HEFFERNAN, C.J., took no part.

NOTES

[1] We deem the allegations contained in the petition and the denials contained in the response are sufficient to stand as the complaint and answer in this original action. See, Petition of Heil, 230 Wis. 428, 284 N.W. 42 (1934) and In re Exercise of Original Jurisdiction, 201 Wis. 123, 229 N.W. 643 (1930).

[2] Section 8.12(1) (a) after prescribing the membership of the presidential preference selection committee describes the committee's duties as follows:

"8.12(1) . . . .

"(a) . . . . This committee shall organize by selecting an additional member who shall be chairman and determine, and certify to the [Elections Board] . . . . the names of all candidates of the political parties recognized under sec. 5.62 for the office of president of the United States. The committee shall have sole discretion to determine that such candidates candidacy is generally advocated or recognized in the national news media throughout the United States."

[3] We take judicial notice of the 1983-1984 Wisconsin Blue Book, p. 903, which reveals that William Osborne Hart as a candidate for the United States Senate received 21,807 votes in the November 2, 1982, general election. Because this represented 1.4 percent of the total statewide vote for that office, Hart's party is entitled to ballot status pursuant to sec. 5.62 (1) (b), Stats.

[4] This court has had to act quickly in this matter because, as both sides acknowledge, the ballots will be sent to the printer on March 1, 1984, and thereafter distributed throughout the state in time for the April 3rd presidential preference election.

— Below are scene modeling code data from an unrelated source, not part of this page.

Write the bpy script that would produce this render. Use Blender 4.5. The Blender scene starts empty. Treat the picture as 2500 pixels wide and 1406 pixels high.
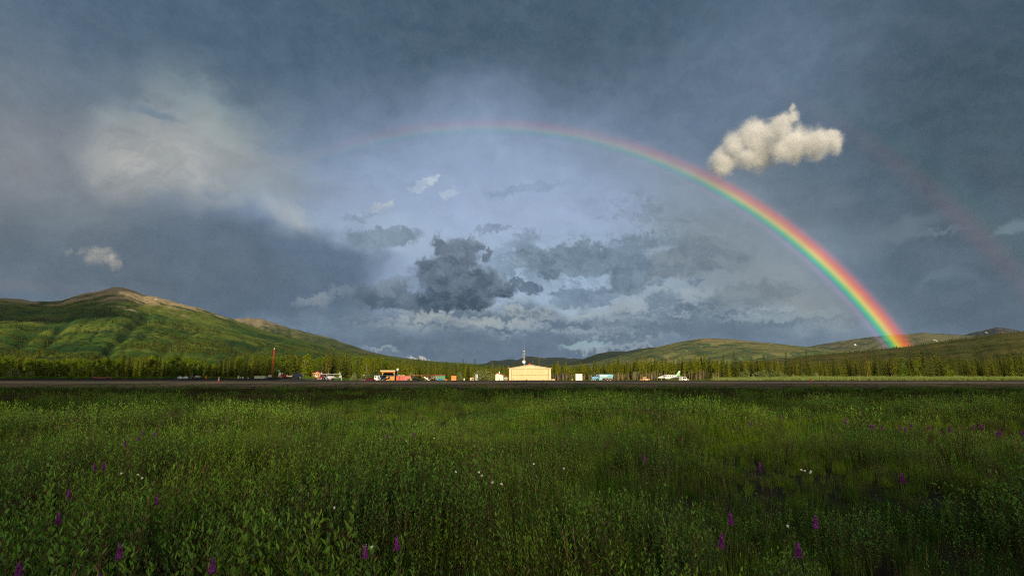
import bpy, bmesh, math, random
from mathutils import Vector, Matrix, noise as mn
R = math.radians
random.seed(7)
scene = bpy.context.scene
COL = scene.collection

# ------------------------------------------------------------------ camera
F = 1425.0 / 2500.0                      # focal length / sensor width
PITCH = math.atan((920 - 703) / 1425.0)
CAMZ = 1.7
cd = bpy.data.cameras.new('camera')
cam = bpy.data.objects.new('camera', cd)
COL.objects.link(cam)
cam.location = (0, 0, CAMZ)
cam.rotation_euler = (math.pi / 2 + PITCH, 0, 0)
cd.sensor_width = 36.0
cd.lens = 36.0 * F
cd.clip_start = 0.1
cd.clip_end = 60000
scene.camera = cam
scene.view_settings.view_transform = 'Standard'
scene.view_settings.look = 'None'
scene.view_settings.exposure = 0.0
scene.view_settings.gamma = 1.0
SUN_EL = 17.5
SUN_AZ = 177.0                            # clockwise from +Y: low behind the camera


def ray(px, py):
    """direction of a point seen at (px, py) on the 2500 px wide photograph"""
    x, y, z = (px - 1250) / 1425.0, 1.0, (703 - py) / 1425.0
    c, s = math.cos(PITCH), math.sin(PITCH)
    return Vector((x, y * c - z * s, y * s + z * c)).normalized()


def azel(px, py):
    d = ray(px, py)
    return math.degrees(math.atan2(d.x, d.y)), math.degrees(math.asin(d.z))


def wx(px, Y):                            # world x at depth Y near eye level
    return (px - 1250) / 1425.0 * Y * math.cos(PITCH)


def wz(py, Y):                            # world z seen at row py, at depth Y (near the middle columns)
    return CAMZ + Y * math.tan(PITCH + math.atan((703 - py) / 1425.0))


def lin(r, g, b):
    f = lambda c: (c / 255 / 12.92) if c <= 10 else ((c / 255 + 0.055) / 1.055) ** 2.4
    return (f(r), f(g), f(b))


# ------------------------------------------------------------------ world: stormy sky
SKYGAIN = 10.0
world = bpy.data.worlds.new("World")
scene.world = world
world.use_nodes = True
wt = world.node_tree
wt.nodes.clear()


class NT:
    def __init__(s, t): s.t = t
    def n(s, typ, **k):
        nd = s.t.nodes.new(typ)
        for a, v in k.items(): setattr(nd, a, v)
        return nd
    def l(s, a, b): s.t.links.new(a, b)
    def put(s, sock, v):
        if isinstance(v, bpy.types.NodeSocket): s.l(v, sock)
        else: sock.default_value = v
    def math(s, op, a, b=0.0, c=None, clamp=False):
        nd = s.n('ShaderNodeMath', operation=op); nd.use_clamp = clamp
        s.put(nd.inputs[0], a); s.put(nd.inputs[1], b)
        if c is not None: s.put(nd.inputs[2], c)
        return nd.outputs[0]
    def vmath(s, op, a, b=(0, 0, 0), scale=None):
        nd = s.n('ShaderNodeVectorMath', operation=op)
        s.put(nd.inputs[0], a)
        if op == 'SCALE': s.put(nd.inputs['Scale'], scale)
        else: s.put(nd.inputs[1], b)
        return nd.outputs['Value'] if op in ('DOT_PRODUCT', 'LENGTH') else nd.outputs[0]
    def noise(s, vec, scale, detail=4, rough=0.5, dist=0.0, dim='3D', color=False):
        nd = s.n('ShaderNodeTexNoise', noise_dimensions=dim)
        s.put(nd.inputs['Vector'], vec); nd.inputs['Scale'].default_value = scale
        nd.inputs['Detail'].default_value = detail; nd.inputs['Roughness'].default_value = rough
        nd.inputs['Distortion'].default_value = dist
        return nd.outputs['Color'] if color else nd.outputs['Fac']
    def ramp(s, v, a, b, c=0.0, d=1.0, smooth=True):
        nd = s.n('ShaderNodeMapRange'); nd.interpolation_type = 'SMOOTHSTEP' if smooth else 'LINEAR'
        s.put(nd.inputs[0], v)
        for i, x in enumerate((a, b, c, d)): s.put(nd.inputs[i + 1], x)
        return nd.outputs[0]
    def mix(s, f, a, b, mode='MIX'):
        nd = s.n('ShaderNodeMix', data_type='RGBA', blend_type=mode)
        s.put(nd.inputs[0], f)
        for i, v in ((6, a), (7, b)):
            s.put(nd.inputs[i], v if isinstance(v, bpy.types.NodeSocket) else (*v[:3], 1))
        return nd.outputs[2]
    def mapping(s, vec, loc=(0, 0, 0), rot=(0, 0, 0), sc=(1, 1, 1), typ='POINT'):
        nd = s.n('ShaderNodeMapping', vector_type=typ)
        s.put(nd.inputs['Vector'], vec); s.put(nd.inputs['Location'], loc) if typ != 'NORMAL' else None
        nd.inputs['Rotation'].default_value = rot; nd.inputs['Scale'].default_value = sc
        return nd.outputs[0]


W = NT(wt)
tc = W.n('ShaderNodeTexCoord')
D = tc.outputs['Generated']
sp = W.n('ShaderNodeSeparateXYZ'); W.l(D, sp.inputs[0])
az = W.math('MULTIPLY', W.math('ARCTAN2', sp.outputs[0], sp.outputs[1]), 57.2958)
el = W.math('MULTIPLY', W.math('ARCSINE', sp.outputs[2]), 57.2958)
cb = W.n('ShaderNodeCombineXYZ'); W.l(az, cb.inputs[0]); W.l(el, cb.inputs[1])
P0 = cb.outputs[0]
def warp(vec, scale, amp, detail, rough=0.5, sx=1.0):
    c = W.noise(W.mapping(vec, sc=(sx, 1, 1)), scale, detail, rough, color=True)
    return W.vmath('ADD', vec, W.vmath('SCALE', W.vmath('SUBTRACT', c, (0.5, 0.5, 0.5)), scale=amp))
WS = warp(P0, 0.09, 9.0, 3)                    # soft big shapes
WM = warp(WS, 0.5, 2.0, 5, 0.55)               # cloud banks
WC = warp(warp(P0, 0.35, 1.2, 1), 1.3, 2.2, 7, 0.62)   # crisp cumulus edges
WF = warp(WC, 0.3, 1.5, 3)
WSp = W.vmath('MULTIPLY', WS, (1, 1, 0)); WMp = W.vmath('MULTIPLY', WM, (1, 1, 0))
WCp = W.vmath('MULTIPLY', WC, (1, 1, 0)); P0p = P0

sky = W.n('ShaderNodeTexSky', sky_type='NISHITA')
sky.sun_disc = False
sky.sun_elevation = R(SUN_EL)
sky.sun_rotation = R(SUN_AZ)
sky.air_density = 1.0; sky.dust_density = 1.5; sky.ozone_density = 1.0


def c10(c):
    l = lin(*c)
    return tuple(x * SKYGAIN for x in l)


def blobmask(vec, px, py, rx, ry, rot=0, soft=1.0):
    a, e = azel(px, py)
    k = 0.0402 * math.cos(R(a)) ** 1.0
    g = W.n('ShaderNodeTexGradient', gradient_type='SPHERICAL')
    W.l(W.mapping(vec, loc=(a, e, 0), rot=(0, 0, R(rot)), sc=(rx * k, ry * k, 1), typ='TEXTURE'), g.inputs[0])
    return W.ramp(g.outputs[1], 0.0, soft)


col = c10((86, 101, 122))
def layer(mask, op, c, m2=None):
    global col
    f = W.math('MULTIPLY', mask, op)
    if m2 is not None: f = W.math('MULTIPLY', f, m2)
    col = W.mix(f, col, c10(c) if not isinstance(c, bpy.types.NodeSocket) else c)


def B(px, py, rx, ry, c, op=1.0, rot=0, soft=0.9, v=None, m2=None):
    layer(blobmask(WSp if v is None else v, px, py, rx, ry, rot, soft), op, c, m2)


# large tones
B(1250, 0, 1900, 330, (62, 79, 97), 0.95, soft=0.9)
B(620, 120, 700, 300, (66, 84, 106), 0.7, soft=1)
B(2600, 250, 900, 800, (53, 68, 83), 0.97, soft=0.8)
B(1800, 200, 500, 260, (100, 115, 140), 0.5, soft=1)
B(1150, 560, 800, 420, (136, 152, 184), 1.0, soft=0.75)
B(1250, 560, 620, 260, (156, 171, 204), 0.85, soft=1)
B(1500, 690, 650, 170, (156, 176, 202), 0.95, soft=0.8)
B(950, 600, 330, 90, (158, 175, 200), 0.8, soft=1)
# grey curtain under the bow
B(1750, 620, 330, 330, (124, 133, 143), 0.8, rot=-38, soft=0.8)
B(1980, 770, 300, 160, (134, 138, 142), 0.85, rot=-35, soft=0.9)
B(1600, 430, 350, 110, (128, 141, 160), 0.6, rot=-25, soft=0.9)
billow = W.ramp(W.noise(W.mapping(WM, rot=(0, 0, R(25)), sc=(0.16, 0.34, 1)), 1.0, 7, 0.6), 0.36, 0.60, 0.6, 1.0)
# left cloud mass
B(60, 430, 520, 420, (112, 116, 126), 0.9, soft=0.8)
B(30, 380, 190, 190, (132, 131, 137), 0.55, soft=1)
B(520, 330, 330, 230, (122, 132, 142), 0.9, rot=-25, soft=0.8, m2=billow)
B(520, 230, 240, 70, (128, 140, 148), 0.7, rot=-22, soft=1, v=WMp)
B(465, 400, 320, 140, (182, 177, 173), 1.0, rot=-8, soft=0.9, m2=billow)
B(500, 310, 260, 120, (158, 157, 159), 0.75, rot=-20, soft=1, m2=billow)
B(560, 320, 170, 90, (150, 156, 158), 0.7, rot=-30, soft=1, v=WMp)
B(290, 265, 90, 45, (142, 148, 152), 0.7, rot=10, soft=1, v=WMp)
B(640, 440, 330, 110, (136, 141, 149), 0.75, rot=-10, soft=1, m2=billow)
B(390, 255, 110, 26, (104, 119, 136), 0.8, rot=-12, soft=0.8, v=WMp)
B(200, 590, 620, 150, (88, 98, 112), 0.8, soft=0.9)
B(720, 545, 75, 40, (176, 178, 184), 0.9, rot=-38, soft=1, v=WMp)
B(700, 530, 140, 70, (152, 160, 172), 0.6, rot=-30, soft=1)
B(620, 680, 420, 150, (76, 91, 113), 0.97, rot=-3, soft=0.55)
B(800, 640, 200, 80, (80, 96, 120), 0.9, rot=-8, soft=0.6, v=WMp)
B(350, 640, 500, 100, (82, 92, 108), 0.7, soft=0.9)
B(100, 700, 330, 30, (104, 108, 120), 0.8, soft=0.9, v=WCp)
B(400, 720, 300, 60, (80, 92, 112), 0.8, soft=0.9)
# low grey band along the horizon
streak = W.noise(W.mapping(WC, sc=(0.16, 1.1, 1)), 1.0, 6, 0.6)
B(1400, 830, 900, 110, (104, 120, 142), 0.95, soft=0.35, v=WMp)
B(1150, 850, 560, 60, (92, 107, 130), 0.8, soft=0.5)
layer(blobmask(WMp, 1250, 810, 850, 90, 0, 0.5), 0.75, (82, 98, 118), W.ramp(streak, 0.38, 0.66))
layer(blobmask(WMp, 1500, 765, 620, 60, 0, 0.5), 0.8, (156, 165, 176), W.ramp(streak, 0.62, 0.36))
layer(blobmask(P0p, 1150, 770, 330, 42, 3, 0.7), 0.8, (158, 160, 162), W.ramp(streak, 0.64, 0.34))
layer(blobmask(WCp, 1700, 792, 460, 34, 0, 0.9), 0.85, (90, 106, 126))
layer(blobmask(WCp, 1430, 845, 90, 13, 2, 0.6), 0.8, (150, 172, 184))
layer(blobmask(WCp, 1520, 850, 150, 9, 2, 0.6), 0.6, (146, 156, 168))
layer(blobmask(WCp, 930, 848, 60, 8, -4, 0.6), 0.7, (140, 152, 166))
layer(blobmask(WCp, 1035, 874, 45, 7, -7, 0.6), 0.9, (196, 186, 188))
layer(blobmask(WCp, 1900, 775, 190, 12, 0, 0.6), 0.5, (150, 162, 172))
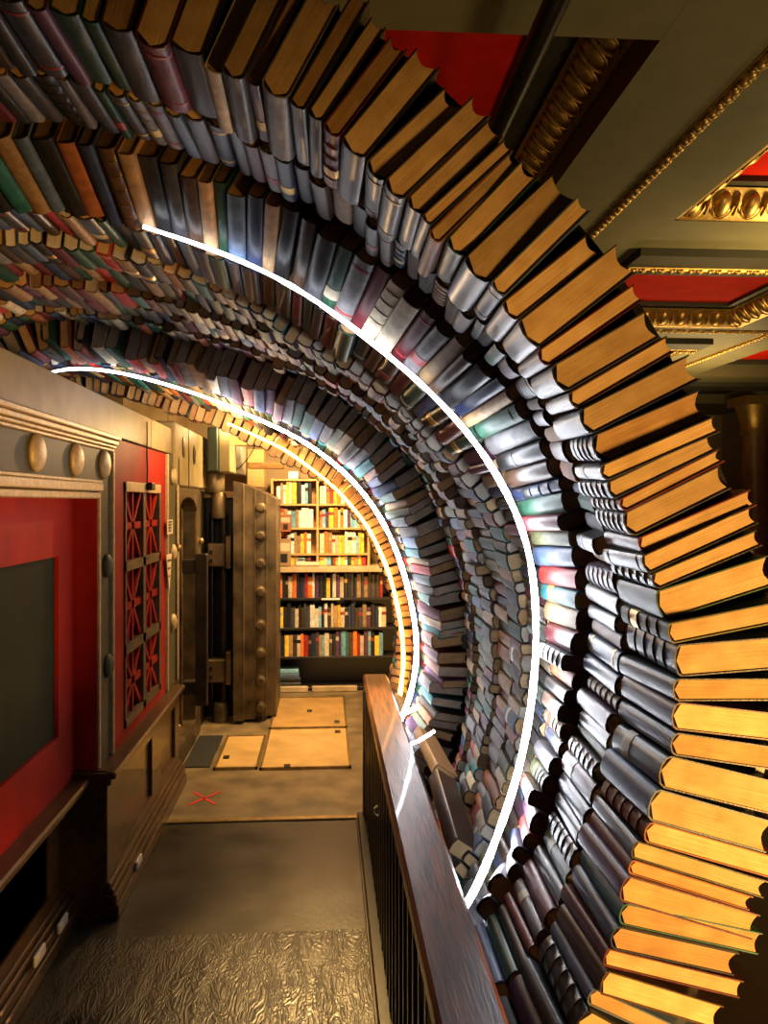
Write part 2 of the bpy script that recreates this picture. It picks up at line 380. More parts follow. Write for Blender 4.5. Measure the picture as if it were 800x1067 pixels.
mb.box((x0, ly0, lz0), (xo, ly0+.02, lz1)); mb.box((x0, ly1-.045, lz0), (xo, ly1, lz1)); mb.box((x0, ym-.03, lz0), (xo, ym+.03, lz1))
part('grille_frame', mb, LATT, e)
for z1_, z0_ in rows:
    for ya, yb in ((ly0+.02, ym-.03), (ym+.03, ly1-.045)):
        mb = MB(); zc, yc = (z0_+z1_)/2, (ya+yb)/2
        def bar(p, q, wd):
            p = Vector((0, *p)); q = Vector((0, *q)); d = (q-p).normalized(); nn = Vector((0, -d.z, d.y))*wd/2; xx = Vector((XW-.022, 0, 0)); xo_ = Vector((XW-.008, 0, 0))
            vs = [p-nn+xx, q-nn+xx, q+nn+xx, p+nn+xx, p-nn+xo_, q-nn+xo_, q+nn+xo_, p+nn+xo_]
            mb.add(vs, [(0, 3, 2, 1), (4, 5, 6, 7), (0, 1, 5, 4), (1, 2, 6, 5), (2, 3, 7, 6), (3, 0, 4, 7)])
        bar((ya, z0_), (yb, z1_), .024); bar((ya, z1_), (yb, z0_), .024); bar((yc, z0_), (yc, z1_), .026); bar((ya, zc), (yb, zc), .034)
        s = part('starburst', mb, REDP, e)
        M = Matrix.Translation((XW-.010, yc, zc)) @ Matrix.Rotation(math.pi/2, 4, 'Y')
        mb = MB(); mb.lathe([(.030, 0), (.030, .012), (.022, .022), (.004, .026)], M, 20)
        o = mb.build('rosette', BRASS, None, True); o.parent = s; o.matrix_parent_inverse = Matrix.Translation(-e.location)
mb = MB(); mb.box((XW-.004, ly0, 1.752), (XW+.008, ly1-.02, 1.80), bev=.003); part('top_plate', mb, GILTFLAT, e)
# small black sensor on plate with cable up the panel
yb_ = Yx(152); e2 = empty('door_sensor', (XW, yb_, 1.78), 'small black sensor box above red lattice panel with hanging cable', 'sensor')
mb = MB(); mb.box((XW+.009, yb_-.04, 1.765), (XW+.04, yb_+.04, 1.805), bev=.004); part('housing', mb, BLACKM, e2)
mb = MB(); mb.tube([(XW+.006, yb_, 1.806), (XW+.006, yb_+.01, 1.88), (XW+.006, yb_-.006, 1.94), (XW+.006, yb_, 2.0), (XW+.006, yb_, 2.12)], .004, 6); part('cable', mb, BLACKM, e2)
# jamb with studs right of lattice
e = empty('jamb_moulding', (XW, yC, .6), 'narrow gilded jamb with oval studs between lattice panel and vault', 'moulding')
mb = MB(); mb.box((XW-.06, yC+.03, .6), (XW, yD+.1, 1.985)); part('post', mb, OLIVE, e)
mb = MB(); mb.box((XW-.06, yC, .6), (XW+.012, yC+.03, 1.985), bev=.003); mb.box((XW-.06, yD+.06, .6), (XW+.01, yD+.1, 1.985), bev=.003); part('edge_strip', mb, GILTFLAT, e)
for z in (1.86, 1.40, .98): stud((yC+yD)/2+.05, z, .05, par=e, x=XW)
PAPER = mat('paper_notice', (.75, .66, .45), .6, 0, .1, 30, 0)
def notice(px, py, wd, ht, label, tri=False):
    p = onX(px, py, XW+.013); e3 = empty('paper_notice', p, label, 'notice')
    mb = MB()
    if tri: mb.prism([(p.y-wd/2, p.z+ht/2), (p.y+wd/2, p.z+ht/2), (p.y+.01, p.z-ht/2)], XW+.014, XW+.017, 0)
    else: mb.box((XW+.014, p.y-wd/2, p.z-ht/2), (XW+.017, p.y+wd/2, p.z+ht/2))
    part('sheet', mb, PAPER, e3)
    mb = MB()
    for i in range(4 if not tri else 3):
        z = p.z+ht/2-ht*(.16+.2*i); mb.box((XW+.017, p.y-wd*.32+ (wd*.1*i if tri else 0), z-.006), (XW+.0178, p.y+wd*(.32-.04*i)- (wd*.05*i if tri else 0), z+.006))
    part('print', mb, BLACKM, e3)
notice(176.5, 549, .17, .085, 'small square paper notice taped beside the red lattice, upper one')
notice(175.5, 598, .17, .23, 'tapering paper notice on jamb below the small square one', True)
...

[5] We express no opinion as to the validity of the statutory national news media recognition test applied in other situations. We are concerned here only with this particular situation where the only presidential candidate of a party with ballot status has been kept off the presidential preference ballot by the application of this test. It is to be hoped, however, that in the almost four years before the selection committee next convenes, the legislature will act to remedy some of the more obvious defects in the statute.